§ What needs to be done:
Copy each line of the records that holds the string "scene".

— Begin Records supplied —

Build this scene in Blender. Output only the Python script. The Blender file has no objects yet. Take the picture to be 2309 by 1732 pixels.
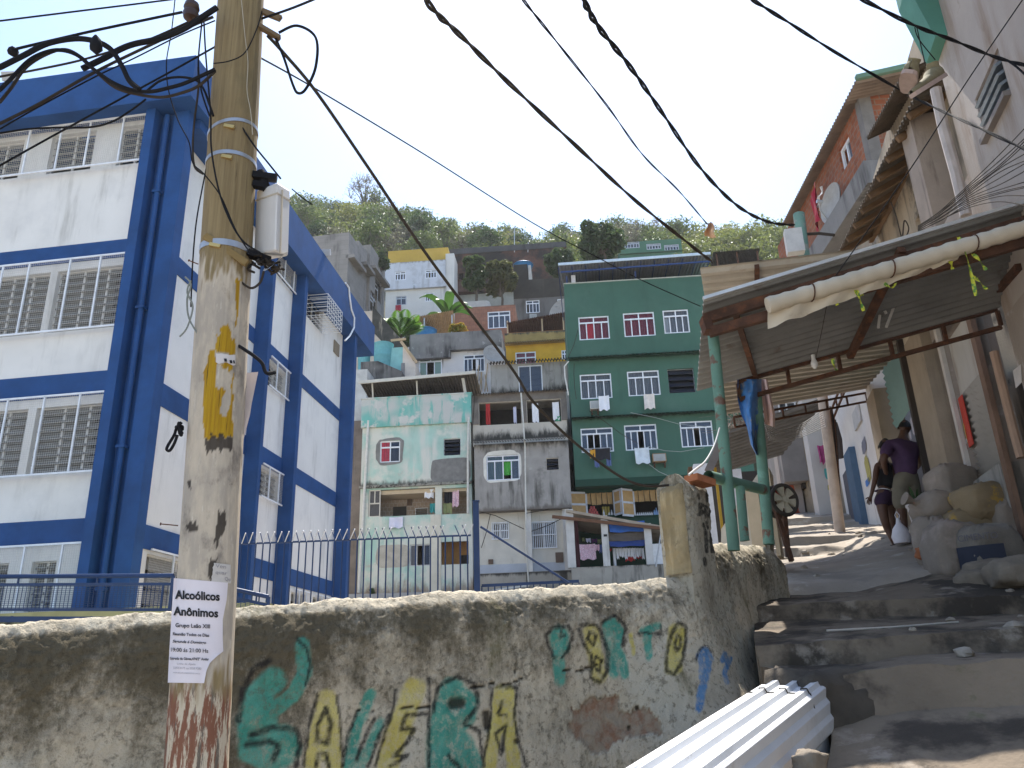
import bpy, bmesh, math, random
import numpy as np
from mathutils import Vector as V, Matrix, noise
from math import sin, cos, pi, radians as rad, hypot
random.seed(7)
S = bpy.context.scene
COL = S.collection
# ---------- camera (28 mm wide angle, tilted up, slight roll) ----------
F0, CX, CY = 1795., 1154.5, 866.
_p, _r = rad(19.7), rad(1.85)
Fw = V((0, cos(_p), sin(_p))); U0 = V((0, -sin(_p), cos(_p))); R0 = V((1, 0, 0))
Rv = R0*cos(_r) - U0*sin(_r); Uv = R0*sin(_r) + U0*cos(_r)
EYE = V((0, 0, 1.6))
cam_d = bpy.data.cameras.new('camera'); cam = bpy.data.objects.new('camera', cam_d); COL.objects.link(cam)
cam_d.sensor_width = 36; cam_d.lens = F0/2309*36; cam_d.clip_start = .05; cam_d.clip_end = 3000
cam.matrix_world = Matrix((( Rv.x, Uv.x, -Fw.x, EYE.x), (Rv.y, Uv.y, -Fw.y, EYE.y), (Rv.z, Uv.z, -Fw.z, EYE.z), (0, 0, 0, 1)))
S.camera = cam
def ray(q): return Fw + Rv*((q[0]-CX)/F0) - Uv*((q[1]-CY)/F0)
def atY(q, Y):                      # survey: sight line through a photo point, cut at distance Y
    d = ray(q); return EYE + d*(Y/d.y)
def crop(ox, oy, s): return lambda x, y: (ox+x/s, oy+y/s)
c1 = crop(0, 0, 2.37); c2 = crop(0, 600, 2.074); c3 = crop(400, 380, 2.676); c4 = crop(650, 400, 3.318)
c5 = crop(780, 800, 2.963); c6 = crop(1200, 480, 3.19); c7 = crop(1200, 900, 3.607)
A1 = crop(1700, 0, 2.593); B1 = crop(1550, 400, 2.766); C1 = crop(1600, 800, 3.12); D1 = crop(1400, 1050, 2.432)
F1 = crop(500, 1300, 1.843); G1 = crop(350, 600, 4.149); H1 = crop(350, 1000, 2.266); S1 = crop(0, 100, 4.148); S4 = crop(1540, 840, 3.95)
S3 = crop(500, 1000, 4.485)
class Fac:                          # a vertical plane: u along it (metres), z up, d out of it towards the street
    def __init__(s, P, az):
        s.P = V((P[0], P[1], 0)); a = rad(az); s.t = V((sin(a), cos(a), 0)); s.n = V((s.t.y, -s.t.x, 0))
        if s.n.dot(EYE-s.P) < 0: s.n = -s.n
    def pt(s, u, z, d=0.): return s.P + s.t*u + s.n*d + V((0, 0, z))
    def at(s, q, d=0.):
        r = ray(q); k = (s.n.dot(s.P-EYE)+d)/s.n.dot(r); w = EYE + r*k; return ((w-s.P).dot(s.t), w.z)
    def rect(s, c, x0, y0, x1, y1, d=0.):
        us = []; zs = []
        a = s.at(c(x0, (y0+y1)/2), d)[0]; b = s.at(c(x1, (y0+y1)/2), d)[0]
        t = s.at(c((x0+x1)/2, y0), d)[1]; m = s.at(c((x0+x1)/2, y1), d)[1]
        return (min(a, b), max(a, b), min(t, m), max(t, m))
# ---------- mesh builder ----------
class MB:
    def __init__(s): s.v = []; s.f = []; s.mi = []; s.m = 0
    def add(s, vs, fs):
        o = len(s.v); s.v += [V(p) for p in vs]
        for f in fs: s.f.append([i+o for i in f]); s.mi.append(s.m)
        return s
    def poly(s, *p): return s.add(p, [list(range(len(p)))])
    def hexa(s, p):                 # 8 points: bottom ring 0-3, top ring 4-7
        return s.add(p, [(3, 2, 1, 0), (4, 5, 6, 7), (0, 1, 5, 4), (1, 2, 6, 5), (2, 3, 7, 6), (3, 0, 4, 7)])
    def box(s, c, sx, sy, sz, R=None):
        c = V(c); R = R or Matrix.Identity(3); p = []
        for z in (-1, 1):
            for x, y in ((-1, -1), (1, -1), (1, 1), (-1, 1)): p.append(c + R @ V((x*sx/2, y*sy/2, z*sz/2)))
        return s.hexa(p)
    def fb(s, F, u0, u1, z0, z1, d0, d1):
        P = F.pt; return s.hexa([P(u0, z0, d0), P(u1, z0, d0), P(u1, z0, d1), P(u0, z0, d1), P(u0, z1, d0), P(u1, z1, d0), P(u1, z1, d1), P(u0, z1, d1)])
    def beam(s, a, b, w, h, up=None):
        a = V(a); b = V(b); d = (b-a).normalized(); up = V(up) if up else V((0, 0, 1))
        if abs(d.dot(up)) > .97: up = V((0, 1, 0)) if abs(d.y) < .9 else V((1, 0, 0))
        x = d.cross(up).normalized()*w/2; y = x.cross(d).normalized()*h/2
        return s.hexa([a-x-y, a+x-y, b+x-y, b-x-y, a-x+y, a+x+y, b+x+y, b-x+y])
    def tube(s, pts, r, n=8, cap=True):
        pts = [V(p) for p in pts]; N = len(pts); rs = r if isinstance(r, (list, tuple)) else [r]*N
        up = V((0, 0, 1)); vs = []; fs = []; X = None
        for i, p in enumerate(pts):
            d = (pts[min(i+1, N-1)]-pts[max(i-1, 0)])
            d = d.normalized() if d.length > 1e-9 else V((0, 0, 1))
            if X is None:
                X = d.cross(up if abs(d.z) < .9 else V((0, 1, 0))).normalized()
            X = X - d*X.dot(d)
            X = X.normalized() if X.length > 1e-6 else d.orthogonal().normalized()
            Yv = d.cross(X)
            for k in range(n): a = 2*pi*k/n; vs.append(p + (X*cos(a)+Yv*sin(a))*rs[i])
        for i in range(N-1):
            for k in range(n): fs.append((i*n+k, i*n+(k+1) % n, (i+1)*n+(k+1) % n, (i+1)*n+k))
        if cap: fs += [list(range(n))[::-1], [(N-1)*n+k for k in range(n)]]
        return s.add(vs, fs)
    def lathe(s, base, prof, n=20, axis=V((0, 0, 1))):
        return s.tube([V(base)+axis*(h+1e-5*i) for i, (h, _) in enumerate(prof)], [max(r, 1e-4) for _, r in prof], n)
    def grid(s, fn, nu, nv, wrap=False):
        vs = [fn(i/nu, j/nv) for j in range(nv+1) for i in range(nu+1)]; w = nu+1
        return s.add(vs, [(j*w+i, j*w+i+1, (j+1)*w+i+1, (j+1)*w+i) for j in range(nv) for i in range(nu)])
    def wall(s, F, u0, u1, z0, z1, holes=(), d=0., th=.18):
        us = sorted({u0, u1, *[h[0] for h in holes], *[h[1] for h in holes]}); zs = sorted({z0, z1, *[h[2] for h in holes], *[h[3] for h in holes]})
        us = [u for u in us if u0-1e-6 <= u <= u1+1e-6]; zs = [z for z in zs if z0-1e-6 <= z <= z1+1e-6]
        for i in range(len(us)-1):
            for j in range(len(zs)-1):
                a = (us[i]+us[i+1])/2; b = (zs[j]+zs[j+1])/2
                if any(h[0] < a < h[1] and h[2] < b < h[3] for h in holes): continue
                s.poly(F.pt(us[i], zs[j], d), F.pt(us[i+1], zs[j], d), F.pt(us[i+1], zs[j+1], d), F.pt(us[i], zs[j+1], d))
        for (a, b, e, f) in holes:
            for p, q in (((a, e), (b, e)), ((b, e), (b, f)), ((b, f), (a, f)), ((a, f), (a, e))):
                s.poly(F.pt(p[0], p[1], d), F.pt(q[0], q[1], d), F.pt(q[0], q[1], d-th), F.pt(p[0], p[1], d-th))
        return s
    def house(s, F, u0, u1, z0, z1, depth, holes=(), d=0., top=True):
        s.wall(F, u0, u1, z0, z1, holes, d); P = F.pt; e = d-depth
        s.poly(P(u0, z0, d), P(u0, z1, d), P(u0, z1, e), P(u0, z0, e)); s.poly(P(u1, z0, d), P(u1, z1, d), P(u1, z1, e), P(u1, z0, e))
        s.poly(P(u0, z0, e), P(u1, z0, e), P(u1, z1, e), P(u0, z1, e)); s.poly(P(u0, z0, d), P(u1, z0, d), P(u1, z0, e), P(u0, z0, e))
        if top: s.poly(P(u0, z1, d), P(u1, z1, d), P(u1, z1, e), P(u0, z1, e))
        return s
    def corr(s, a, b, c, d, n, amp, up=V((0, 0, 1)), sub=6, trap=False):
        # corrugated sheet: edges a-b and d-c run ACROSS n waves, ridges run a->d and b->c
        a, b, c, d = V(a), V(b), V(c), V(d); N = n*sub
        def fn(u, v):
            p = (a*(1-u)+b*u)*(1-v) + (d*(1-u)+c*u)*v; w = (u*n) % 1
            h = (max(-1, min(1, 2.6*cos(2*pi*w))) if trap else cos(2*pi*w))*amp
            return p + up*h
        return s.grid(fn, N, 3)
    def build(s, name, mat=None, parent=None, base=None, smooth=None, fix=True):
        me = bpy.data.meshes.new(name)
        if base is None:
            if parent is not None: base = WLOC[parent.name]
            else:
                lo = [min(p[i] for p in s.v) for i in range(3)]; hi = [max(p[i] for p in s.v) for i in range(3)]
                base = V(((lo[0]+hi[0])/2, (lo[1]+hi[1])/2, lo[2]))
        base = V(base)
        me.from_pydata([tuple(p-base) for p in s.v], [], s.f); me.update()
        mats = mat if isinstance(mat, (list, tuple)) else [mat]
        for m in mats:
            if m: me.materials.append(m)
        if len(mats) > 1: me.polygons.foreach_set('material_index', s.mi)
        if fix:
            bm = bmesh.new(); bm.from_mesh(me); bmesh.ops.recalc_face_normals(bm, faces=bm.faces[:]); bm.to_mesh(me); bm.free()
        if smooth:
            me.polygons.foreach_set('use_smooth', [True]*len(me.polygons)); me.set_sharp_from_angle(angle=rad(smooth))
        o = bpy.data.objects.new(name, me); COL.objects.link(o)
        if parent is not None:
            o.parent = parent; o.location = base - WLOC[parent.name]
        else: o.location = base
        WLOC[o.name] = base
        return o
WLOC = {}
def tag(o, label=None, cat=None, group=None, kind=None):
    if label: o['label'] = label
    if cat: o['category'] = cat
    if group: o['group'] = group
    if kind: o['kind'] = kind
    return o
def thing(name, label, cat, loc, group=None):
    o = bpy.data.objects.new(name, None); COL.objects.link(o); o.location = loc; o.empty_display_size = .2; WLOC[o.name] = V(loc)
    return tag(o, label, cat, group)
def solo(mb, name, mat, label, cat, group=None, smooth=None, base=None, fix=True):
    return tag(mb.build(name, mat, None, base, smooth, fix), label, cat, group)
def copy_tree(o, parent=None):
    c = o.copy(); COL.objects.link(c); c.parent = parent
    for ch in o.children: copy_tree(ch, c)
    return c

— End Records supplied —
— Begin Records supplied —

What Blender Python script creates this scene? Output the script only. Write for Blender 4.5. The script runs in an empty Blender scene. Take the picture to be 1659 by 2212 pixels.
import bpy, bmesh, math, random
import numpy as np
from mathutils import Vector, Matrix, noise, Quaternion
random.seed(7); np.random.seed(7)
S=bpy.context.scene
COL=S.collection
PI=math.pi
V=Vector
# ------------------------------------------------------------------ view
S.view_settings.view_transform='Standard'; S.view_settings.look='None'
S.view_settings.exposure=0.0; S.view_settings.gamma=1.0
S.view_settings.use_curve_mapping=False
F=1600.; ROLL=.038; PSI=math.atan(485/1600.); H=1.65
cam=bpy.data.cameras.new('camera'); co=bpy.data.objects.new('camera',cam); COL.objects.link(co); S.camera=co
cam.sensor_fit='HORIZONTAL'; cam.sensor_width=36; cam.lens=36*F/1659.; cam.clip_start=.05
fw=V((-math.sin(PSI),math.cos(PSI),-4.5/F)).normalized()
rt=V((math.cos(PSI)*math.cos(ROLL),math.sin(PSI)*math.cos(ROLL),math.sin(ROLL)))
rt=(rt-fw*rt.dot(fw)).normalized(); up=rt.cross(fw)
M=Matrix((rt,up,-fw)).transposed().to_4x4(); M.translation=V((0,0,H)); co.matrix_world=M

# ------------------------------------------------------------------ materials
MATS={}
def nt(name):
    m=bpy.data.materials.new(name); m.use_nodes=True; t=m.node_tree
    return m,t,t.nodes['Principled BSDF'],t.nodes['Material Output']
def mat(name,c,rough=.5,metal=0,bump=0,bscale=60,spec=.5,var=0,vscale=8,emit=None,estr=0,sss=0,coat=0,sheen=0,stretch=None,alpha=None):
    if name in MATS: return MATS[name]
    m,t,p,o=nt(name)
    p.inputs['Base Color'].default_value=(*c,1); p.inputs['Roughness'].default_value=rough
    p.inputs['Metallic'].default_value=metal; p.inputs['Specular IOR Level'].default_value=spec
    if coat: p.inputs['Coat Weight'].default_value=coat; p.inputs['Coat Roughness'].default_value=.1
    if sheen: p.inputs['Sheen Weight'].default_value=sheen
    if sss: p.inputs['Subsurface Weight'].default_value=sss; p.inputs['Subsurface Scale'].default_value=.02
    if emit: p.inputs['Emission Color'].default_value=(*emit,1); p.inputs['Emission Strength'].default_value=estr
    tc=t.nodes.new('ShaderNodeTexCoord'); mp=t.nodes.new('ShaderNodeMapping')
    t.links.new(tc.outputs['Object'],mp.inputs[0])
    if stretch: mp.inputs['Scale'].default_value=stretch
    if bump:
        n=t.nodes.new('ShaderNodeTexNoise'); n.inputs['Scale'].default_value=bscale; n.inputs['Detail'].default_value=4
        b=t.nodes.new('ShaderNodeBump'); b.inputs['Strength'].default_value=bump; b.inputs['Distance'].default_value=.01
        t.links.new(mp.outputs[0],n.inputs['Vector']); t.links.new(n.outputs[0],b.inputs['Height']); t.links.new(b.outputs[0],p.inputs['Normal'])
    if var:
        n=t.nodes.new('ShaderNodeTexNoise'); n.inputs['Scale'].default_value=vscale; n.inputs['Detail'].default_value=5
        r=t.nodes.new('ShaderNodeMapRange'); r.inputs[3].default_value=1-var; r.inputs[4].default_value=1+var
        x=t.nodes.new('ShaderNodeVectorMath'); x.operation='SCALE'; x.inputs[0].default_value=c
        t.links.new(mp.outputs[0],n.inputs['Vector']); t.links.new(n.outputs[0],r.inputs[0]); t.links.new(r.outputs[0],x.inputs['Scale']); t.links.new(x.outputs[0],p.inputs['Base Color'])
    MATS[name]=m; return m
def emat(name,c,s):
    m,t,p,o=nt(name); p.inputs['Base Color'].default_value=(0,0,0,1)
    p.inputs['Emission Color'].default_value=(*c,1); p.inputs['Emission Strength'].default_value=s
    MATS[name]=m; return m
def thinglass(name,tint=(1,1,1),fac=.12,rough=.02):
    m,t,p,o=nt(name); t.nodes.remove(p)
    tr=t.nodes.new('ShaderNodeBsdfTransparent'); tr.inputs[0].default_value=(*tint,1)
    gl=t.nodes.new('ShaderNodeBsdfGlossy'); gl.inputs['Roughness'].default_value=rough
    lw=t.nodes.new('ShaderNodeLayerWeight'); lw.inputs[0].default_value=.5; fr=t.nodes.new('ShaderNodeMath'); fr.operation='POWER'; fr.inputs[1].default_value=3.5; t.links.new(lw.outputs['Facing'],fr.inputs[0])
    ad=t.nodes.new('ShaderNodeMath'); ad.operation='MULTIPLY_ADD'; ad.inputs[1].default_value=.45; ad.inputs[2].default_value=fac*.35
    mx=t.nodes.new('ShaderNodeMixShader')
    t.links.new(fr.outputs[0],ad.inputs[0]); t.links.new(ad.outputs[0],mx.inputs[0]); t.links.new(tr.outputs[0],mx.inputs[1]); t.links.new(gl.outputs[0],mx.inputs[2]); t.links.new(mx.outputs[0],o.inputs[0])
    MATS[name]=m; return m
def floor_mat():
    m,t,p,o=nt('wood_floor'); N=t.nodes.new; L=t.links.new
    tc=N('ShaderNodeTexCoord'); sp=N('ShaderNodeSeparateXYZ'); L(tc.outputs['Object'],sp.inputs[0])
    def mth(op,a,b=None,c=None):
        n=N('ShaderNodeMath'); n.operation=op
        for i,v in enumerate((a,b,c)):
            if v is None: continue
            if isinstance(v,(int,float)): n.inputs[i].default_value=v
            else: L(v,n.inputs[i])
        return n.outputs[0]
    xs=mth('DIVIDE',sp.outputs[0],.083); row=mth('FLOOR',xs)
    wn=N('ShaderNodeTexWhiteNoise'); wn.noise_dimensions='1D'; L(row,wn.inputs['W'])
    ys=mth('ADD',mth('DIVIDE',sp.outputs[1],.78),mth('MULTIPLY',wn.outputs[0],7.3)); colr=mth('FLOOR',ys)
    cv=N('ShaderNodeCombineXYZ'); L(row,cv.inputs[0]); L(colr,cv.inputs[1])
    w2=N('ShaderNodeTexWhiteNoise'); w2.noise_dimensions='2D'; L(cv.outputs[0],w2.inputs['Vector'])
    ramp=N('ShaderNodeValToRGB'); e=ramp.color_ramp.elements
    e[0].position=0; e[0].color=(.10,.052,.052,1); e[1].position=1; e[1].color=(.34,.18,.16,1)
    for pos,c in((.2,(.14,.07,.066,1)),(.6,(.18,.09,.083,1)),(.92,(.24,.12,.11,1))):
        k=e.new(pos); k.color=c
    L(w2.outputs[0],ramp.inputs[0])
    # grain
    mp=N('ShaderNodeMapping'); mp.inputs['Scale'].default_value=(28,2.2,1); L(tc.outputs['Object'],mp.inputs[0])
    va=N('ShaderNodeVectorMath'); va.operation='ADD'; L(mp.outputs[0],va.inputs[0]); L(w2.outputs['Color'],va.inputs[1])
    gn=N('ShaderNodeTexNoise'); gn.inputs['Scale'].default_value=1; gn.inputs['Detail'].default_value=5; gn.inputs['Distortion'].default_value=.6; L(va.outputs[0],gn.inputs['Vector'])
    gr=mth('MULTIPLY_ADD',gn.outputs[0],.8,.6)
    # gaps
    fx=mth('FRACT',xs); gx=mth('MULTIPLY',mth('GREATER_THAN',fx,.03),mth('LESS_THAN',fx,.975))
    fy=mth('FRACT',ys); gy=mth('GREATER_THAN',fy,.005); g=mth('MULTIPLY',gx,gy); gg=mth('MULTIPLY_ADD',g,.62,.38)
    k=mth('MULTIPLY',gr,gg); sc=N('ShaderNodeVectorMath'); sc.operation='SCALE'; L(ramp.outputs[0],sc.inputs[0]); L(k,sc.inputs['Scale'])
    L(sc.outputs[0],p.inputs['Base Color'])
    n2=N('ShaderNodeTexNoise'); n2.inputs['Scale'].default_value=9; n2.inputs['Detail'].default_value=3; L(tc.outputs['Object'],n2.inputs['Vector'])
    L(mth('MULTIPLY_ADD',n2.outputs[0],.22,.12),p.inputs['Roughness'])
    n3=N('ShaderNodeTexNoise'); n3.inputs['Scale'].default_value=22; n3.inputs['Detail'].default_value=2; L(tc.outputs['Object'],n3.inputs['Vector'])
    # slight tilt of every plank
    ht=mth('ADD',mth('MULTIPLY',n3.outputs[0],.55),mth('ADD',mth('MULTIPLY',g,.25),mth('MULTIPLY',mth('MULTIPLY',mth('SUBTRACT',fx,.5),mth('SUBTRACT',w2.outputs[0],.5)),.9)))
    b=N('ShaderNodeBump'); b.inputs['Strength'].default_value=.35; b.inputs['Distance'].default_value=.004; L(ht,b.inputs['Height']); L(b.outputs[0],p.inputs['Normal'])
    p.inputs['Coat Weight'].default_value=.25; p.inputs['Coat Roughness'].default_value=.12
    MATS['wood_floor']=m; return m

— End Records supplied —

§ Solved exercise:
Build this scene in Blender. Output only the Python script. The Blender file has no objects yet. Take the picture to be 2309 by 1732 pixels.
S = bpy.context.scene
What Blender Python script creates this scene? Output the script only. Write for Blender 4.5. The script runs in an empty Blender scene. Take the picture to be 1659 by 2212 pixels.
S=bpy.context.scene